◆ **WHAT YOU HAVE TO DO**: Retype the lines beneath this one, from the first through the line containing "COL = SC.collection". Pictures are left out.

** BEGIN STORED DATA **

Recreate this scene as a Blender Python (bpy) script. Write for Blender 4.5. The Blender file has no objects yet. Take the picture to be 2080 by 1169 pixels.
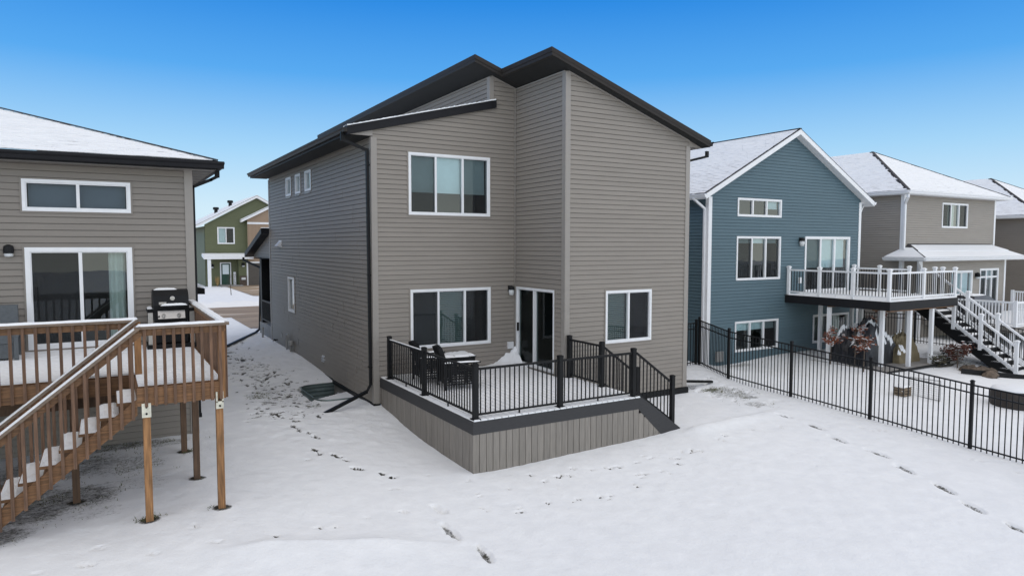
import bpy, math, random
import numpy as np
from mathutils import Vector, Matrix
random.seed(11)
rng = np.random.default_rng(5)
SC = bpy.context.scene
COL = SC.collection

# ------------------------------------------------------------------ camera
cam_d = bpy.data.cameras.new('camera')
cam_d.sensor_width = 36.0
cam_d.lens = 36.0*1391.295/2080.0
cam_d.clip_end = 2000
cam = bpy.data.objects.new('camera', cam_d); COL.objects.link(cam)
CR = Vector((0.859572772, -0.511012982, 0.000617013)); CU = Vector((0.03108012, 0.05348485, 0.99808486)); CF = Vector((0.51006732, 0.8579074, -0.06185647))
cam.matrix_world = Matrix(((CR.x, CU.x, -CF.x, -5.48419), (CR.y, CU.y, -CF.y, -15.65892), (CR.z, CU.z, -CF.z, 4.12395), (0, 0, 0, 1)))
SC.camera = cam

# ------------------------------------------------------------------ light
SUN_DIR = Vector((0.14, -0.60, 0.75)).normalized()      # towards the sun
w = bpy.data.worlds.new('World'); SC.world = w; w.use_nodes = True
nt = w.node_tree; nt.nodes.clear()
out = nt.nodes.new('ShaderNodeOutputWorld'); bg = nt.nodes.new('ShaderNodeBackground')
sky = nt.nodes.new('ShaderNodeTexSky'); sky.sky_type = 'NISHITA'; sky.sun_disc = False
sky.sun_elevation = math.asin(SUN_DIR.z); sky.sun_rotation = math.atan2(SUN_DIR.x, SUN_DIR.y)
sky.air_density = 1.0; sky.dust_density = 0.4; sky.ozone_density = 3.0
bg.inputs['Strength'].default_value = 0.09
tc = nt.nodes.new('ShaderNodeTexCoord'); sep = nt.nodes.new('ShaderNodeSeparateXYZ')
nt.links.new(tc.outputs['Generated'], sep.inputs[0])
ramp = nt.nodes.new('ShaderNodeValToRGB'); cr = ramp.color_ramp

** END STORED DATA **

◆ **ANSWER TO THE TASK**:
Recreate this scene as a Blender Python (bpy) script. Write for Blender 4.5. The Blender file has no objects yet. Take the picture to be 2080 by 1169 pixels.
import bpy, math, random
import numpy as np
from mathutils import Vector, Matrix
random.seed(11)
rng = np.random.default_rng(5)
SC = bpy.context.scene
COL = SC.collection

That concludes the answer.